Blackburn . . . in the beginning

Published in The BANAR November 1999

The whole section of land known as Blackburn, records tell us, was sold by the Crown around 1790 to lumbermen for timber. When the choice timber was cut, the land must have been sold to our pioneer settlers. Names such as William Lee, Allan McDonnell, Rt. Rev. Alexander McDonald, Laughlin McDonnell, George King, George B. Lyon, ann Gillie (also called McGillie, Isabella Macintosh, Nancy Mcdonell, Jane McGregor, Catherine Chisholm, Catherine Munro, Samuel Falkner, William Johnson Munro, Thomas Darcy, Henry Munro, John Forgie, Deborah Mixter appear to be the first names entered in the Register Book all around the same time 1803-1811.

Some other pioneers were Chris Armstrong, 1827; Louis Perrault and Janet McGregor who willed her property to her daughter Peggy Brown’s son Duncan in 1829; Richard and John Dagg in 1852; Thomas Dagg in 1855; John Kemp in 1857; William Purdy in 1858; Joshua Bradley in 1859; William and Thomas Wilson, Alexander Traillefer, M. Cleroux, John Holden, R. McArdel, Robert Hurst, John McGrath, John Couglan, and William Price around the 1860’s.

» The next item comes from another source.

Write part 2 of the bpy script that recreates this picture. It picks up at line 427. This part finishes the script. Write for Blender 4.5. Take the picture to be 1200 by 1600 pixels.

The Community was know as Green’s Creek. The road by which the early settlers travelled to Bytown (later Ottawa) stretched north from what is now known as Blackburn and joins the Montreal Road (later a toll road) at a point where this creek crossed the road. A man named Green owned and operated a sawmill on this Creek, so it became know as Green’s Creek. In the 1850’s when the families of Daggs came to settle in the Community it became known as Daggs settlement or Daggville. In the early eighties when the district around what is now Blackburn, eight miles from Ottawa, began to feel the need of a post office. William B. Bradley went to Ottawa and talked to the late Robert Blackburn of New Edinburgh, who was then prominent in county affairs. Mr. Blackburn went to the Post Office Department with Mr. Bradley and backed the claim for a post office. Later the department agreed to permit an office. The Mr. Bradley and other residents urged the office be called Blackburn in honour of the man who helped to get it. And Blackburn it became.

Taken from “Blackburn – Glen Ogilvie Centennial History 1867-1967” compiled and edited by Mrs. Anna Elliott under direction of the Glen Ogilvie Women’s Institute, Blackburn Community Club, Blackburn Home and School Association, Local Church Groups and the Boy Scouts and Girl Guides.